### Instructions for the task
Look through the lines below and state how many hold the word "part". Write only the number.

------ Task input ------

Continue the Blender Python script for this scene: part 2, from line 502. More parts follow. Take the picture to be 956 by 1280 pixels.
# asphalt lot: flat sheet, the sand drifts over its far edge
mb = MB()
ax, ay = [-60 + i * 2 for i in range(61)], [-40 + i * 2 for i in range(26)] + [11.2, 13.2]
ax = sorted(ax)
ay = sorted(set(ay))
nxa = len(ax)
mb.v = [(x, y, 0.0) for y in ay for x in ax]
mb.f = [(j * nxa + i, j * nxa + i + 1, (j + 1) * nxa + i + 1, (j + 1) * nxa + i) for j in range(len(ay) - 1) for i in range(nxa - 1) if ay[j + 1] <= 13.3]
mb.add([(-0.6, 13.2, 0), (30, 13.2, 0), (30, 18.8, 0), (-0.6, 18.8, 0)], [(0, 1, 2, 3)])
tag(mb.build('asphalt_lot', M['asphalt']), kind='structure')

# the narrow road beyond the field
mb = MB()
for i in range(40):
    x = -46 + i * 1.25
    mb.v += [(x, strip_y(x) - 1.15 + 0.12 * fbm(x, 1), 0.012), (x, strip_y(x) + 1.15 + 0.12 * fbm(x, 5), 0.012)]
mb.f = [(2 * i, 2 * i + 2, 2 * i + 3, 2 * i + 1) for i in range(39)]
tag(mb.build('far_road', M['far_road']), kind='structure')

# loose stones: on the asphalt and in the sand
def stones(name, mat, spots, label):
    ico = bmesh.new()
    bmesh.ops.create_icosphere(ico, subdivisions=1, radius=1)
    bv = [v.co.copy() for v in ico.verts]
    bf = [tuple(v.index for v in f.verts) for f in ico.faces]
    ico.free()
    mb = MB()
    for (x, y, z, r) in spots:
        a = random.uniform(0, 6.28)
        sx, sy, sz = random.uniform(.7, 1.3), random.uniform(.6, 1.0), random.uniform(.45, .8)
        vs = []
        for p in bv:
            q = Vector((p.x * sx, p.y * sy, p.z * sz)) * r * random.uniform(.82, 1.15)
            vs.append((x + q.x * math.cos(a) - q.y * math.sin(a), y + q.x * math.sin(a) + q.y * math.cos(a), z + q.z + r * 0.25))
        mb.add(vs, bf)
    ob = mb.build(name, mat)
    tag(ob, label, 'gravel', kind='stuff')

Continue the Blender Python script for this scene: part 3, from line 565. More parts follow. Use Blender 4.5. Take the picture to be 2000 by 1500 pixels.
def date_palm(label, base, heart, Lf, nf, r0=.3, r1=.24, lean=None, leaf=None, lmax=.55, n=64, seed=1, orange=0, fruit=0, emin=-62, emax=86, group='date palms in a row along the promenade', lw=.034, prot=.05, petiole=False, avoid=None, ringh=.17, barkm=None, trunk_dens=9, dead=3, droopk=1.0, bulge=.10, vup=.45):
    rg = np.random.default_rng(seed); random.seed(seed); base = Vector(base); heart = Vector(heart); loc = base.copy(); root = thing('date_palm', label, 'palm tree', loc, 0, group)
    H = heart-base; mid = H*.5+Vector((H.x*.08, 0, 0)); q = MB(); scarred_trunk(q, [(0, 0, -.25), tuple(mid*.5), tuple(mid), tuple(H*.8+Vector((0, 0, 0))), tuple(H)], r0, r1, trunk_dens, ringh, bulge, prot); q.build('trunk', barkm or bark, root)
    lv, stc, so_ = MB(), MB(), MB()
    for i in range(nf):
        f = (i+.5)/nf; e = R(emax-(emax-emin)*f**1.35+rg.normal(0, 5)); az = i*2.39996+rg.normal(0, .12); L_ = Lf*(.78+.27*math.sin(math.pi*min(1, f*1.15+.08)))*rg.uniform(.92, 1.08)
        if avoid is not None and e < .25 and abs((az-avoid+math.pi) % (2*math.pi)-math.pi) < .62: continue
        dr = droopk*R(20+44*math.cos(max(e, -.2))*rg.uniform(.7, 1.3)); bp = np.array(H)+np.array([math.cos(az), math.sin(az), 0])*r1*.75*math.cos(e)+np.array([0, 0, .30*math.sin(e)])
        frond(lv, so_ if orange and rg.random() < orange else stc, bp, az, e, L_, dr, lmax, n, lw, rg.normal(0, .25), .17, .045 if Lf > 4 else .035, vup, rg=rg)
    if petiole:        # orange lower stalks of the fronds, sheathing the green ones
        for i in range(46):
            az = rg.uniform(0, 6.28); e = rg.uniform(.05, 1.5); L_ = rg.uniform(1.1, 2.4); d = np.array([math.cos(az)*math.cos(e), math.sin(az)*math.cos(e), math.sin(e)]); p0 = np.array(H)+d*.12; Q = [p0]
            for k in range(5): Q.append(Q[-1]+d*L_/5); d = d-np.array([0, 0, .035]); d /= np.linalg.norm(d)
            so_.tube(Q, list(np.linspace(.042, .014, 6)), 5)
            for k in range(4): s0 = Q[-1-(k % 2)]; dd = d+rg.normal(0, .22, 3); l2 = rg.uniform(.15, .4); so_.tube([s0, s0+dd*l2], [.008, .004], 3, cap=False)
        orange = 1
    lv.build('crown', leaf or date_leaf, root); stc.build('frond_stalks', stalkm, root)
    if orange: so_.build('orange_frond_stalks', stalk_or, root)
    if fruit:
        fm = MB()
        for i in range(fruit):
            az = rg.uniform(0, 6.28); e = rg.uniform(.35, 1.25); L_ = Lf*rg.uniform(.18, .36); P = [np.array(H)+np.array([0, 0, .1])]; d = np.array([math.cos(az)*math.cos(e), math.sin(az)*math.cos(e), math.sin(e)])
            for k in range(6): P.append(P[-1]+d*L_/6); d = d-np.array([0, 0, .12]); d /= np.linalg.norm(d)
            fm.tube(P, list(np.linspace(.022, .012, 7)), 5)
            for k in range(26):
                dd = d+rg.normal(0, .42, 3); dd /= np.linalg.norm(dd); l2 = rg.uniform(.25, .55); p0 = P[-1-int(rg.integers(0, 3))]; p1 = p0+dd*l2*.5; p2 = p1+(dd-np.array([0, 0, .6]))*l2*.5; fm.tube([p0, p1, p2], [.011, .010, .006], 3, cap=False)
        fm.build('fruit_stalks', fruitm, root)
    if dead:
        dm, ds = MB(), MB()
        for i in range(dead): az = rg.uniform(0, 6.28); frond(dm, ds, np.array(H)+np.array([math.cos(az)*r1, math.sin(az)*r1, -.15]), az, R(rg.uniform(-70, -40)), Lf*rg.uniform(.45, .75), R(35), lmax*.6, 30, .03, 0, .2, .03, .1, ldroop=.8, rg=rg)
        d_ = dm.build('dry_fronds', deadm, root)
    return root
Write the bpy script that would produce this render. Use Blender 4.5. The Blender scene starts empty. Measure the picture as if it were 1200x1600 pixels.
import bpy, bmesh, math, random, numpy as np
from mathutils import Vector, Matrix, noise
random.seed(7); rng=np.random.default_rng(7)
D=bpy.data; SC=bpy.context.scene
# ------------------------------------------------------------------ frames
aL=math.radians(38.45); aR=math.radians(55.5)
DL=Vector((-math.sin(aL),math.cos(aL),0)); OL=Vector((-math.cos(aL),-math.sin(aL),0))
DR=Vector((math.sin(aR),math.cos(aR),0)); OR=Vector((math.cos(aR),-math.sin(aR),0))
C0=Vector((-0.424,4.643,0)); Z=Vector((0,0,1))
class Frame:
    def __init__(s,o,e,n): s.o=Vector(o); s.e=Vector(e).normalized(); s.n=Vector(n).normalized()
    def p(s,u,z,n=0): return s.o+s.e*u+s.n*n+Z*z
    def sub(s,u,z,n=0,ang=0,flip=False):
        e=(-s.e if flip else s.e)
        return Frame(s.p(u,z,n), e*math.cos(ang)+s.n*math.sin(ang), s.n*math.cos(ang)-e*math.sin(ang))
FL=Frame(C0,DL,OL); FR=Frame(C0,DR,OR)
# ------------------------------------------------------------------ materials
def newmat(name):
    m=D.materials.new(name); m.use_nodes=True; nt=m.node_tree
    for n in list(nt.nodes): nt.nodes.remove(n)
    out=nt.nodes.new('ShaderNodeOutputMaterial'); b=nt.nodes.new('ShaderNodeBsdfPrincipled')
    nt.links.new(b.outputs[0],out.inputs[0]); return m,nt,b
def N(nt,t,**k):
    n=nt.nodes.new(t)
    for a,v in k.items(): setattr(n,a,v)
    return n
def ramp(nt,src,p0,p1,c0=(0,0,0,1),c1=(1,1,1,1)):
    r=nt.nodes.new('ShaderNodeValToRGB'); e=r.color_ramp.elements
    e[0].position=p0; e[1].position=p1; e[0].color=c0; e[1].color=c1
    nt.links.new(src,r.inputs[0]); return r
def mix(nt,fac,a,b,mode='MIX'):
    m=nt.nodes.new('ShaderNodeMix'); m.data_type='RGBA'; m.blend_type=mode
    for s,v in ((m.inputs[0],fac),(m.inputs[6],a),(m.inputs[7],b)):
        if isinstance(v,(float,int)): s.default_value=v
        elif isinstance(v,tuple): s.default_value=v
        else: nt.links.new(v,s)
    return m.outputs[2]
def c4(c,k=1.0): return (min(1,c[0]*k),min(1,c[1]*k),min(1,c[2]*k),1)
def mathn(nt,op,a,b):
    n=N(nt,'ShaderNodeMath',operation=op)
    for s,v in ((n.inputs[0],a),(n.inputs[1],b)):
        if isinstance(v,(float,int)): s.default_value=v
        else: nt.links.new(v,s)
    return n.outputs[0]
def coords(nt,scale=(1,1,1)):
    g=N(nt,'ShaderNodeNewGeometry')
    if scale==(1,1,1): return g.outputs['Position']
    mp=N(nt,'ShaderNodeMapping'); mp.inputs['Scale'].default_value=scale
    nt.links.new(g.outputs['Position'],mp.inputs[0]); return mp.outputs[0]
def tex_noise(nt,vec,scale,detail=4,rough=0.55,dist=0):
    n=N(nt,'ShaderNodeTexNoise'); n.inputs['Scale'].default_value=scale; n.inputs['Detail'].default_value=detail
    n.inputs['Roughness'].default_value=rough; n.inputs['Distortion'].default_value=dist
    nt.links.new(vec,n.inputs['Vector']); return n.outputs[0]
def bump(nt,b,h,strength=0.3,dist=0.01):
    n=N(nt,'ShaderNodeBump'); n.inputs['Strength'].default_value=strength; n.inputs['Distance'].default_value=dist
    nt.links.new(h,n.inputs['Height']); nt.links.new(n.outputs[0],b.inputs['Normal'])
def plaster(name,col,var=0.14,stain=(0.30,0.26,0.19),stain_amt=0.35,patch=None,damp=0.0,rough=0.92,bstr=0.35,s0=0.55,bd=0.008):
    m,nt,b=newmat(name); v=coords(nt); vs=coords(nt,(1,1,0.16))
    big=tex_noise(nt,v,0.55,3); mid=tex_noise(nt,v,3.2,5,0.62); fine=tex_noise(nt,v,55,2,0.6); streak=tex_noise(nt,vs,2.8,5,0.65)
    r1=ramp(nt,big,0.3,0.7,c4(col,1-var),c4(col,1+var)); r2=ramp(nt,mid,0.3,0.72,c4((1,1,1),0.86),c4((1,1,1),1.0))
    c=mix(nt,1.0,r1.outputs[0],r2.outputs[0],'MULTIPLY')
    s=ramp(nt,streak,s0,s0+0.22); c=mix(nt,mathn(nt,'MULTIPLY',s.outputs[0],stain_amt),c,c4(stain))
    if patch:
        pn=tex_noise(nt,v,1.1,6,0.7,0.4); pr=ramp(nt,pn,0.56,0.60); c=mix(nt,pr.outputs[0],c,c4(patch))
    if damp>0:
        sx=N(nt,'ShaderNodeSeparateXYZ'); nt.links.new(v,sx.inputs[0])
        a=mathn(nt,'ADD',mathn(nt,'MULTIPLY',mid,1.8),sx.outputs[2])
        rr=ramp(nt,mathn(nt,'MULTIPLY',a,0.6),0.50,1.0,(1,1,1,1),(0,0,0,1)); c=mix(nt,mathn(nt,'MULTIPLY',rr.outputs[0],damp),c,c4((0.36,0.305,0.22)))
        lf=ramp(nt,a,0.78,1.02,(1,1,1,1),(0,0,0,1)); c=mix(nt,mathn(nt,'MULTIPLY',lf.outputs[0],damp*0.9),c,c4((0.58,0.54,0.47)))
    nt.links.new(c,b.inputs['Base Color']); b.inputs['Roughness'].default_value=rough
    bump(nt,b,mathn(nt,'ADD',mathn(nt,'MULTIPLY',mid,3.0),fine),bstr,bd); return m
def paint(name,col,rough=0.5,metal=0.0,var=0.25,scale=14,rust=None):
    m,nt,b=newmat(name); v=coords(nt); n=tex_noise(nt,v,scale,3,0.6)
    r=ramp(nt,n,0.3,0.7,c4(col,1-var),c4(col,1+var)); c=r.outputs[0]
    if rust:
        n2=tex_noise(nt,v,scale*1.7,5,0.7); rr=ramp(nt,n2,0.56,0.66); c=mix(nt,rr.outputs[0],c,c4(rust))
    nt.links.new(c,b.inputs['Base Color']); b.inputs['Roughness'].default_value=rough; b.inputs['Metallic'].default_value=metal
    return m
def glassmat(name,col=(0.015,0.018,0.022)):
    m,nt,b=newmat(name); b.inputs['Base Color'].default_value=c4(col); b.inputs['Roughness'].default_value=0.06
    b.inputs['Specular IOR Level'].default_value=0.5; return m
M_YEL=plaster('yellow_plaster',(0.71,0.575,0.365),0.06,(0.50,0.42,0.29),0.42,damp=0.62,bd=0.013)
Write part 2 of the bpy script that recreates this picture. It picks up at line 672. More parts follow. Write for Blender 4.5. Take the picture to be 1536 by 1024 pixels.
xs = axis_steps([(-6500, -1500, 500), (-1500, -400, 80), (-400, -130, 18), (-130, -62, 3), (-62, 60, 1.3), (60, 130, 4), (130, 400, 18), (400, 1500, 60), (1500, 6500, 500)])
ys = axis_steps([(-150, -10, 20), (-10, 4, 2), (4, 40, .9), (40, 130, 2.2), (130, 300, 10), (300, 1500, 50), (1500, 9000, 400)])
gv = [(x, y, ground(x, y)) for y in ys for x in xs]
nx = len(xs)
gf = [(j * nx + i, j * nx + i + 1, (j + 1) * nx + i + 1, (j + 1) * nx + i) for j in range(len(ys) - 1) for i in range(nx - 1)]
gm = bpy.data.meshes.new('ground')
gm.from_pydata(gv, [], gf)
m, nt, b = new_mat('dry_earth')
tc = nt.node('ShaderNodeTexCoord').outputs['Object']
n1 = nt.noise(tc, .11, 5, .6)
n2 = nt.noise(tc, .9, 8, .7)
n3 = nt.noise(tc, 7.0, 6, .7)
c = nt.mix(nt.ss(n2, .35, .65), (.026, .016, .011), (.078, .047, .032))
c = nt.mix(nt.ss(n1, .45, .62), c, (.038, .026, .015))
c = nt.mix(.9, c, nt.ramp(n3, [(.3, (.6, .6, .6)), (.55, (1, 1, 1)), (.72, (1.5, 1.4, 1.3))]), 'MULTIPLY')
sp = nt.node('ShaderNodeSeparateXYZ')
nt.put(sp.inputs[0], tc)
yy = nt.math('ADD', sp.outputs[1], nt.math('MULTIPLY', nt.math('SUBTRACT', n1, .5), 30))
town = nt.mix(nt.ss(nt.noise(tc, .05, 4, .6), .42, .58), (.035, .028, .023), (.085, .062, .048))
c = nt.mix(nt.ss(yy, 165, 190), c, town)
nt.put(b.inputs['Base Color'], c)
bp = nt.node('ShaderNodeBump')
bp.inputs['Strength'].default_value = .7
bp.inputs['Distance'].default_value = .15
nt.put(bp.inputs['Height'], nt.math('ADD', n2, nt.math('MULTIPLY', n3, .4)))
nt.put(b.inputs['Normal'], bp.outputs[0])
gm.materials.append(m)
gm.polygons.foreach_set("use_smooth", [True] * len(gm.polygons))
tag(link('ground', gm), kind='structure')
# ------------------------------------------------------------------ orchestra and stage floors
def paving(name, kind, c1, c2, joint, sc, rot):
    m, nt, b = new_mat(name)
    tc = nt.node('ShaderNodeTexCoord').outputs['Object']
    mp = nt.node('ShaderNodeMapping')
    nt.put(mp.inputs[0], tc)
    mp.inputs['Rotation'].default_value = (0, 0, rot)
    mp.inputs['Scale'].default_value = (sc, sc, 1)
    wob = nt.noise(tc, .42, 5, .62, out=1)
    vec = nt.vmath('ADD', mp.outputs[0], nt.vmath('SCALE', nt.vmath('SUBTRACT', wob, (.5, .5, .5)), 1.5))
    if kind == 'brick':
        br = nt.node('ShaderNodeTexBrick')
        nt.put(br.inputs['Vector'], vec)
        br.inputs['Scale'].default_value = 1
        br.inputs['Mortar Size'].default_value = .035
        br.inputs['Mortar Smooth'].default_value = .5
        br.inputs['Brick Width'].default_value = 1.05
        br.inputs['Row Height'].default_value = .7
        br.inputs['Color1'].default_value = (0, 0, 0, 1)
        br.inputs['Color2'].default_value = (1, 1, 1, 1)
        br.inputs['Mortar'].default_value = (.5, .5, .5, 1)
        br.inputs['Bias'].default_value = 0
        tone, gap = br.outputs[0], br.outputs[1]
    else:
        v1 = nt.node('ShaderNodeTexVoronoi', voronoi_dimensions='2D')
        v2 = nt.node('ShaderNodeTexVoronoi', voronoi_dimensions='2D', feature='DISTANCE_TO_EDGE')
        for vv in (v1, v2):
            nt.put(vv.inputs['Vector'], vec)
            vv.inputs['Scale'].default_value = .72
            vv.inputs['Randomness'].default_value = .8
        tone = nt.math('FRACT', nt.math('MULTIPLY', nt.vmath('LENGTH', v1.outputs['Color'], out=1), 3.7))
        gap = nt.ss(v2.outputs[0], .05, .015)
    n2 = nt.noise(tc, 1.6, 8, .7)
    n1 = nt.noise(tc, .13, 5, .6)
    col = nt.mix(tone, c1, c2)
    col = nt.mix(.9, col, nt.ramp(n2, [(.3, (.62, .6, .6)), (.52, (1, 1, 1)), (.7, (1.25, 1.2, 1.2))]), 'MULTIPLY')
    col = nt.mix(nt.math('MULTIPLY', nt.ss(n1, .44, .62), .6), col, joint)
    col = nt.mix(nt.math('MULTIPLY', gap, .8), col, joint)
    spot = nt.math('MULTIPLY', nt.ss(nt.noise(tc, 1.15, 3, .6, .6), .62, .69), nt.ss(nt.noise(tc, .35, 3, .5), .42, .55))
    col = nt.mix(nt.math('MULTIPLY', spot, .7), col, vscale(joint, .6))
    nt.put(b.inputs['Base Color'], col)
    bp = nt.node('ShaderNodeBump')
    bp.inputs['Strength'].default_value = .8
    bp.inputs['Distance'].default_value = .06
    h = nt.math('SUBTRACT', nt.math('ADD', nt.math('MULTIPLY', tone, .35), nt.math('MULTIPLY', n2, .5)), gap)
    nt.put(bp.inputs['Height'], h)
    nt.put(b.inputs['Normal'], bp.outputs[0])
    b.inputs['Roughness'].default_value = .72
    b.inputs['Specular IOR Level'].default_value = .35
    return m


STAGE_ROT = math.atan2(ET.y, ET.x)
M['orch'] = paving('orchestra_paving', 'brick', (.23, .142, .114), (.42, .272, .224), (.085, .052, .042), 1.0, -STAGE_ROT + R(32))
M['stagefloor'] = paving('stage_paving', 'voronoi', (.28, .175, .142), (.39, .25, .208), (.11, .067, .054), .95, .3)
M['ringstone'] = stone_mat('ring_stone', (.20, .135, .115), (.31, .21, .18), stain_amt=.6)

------

### Exercise solution
3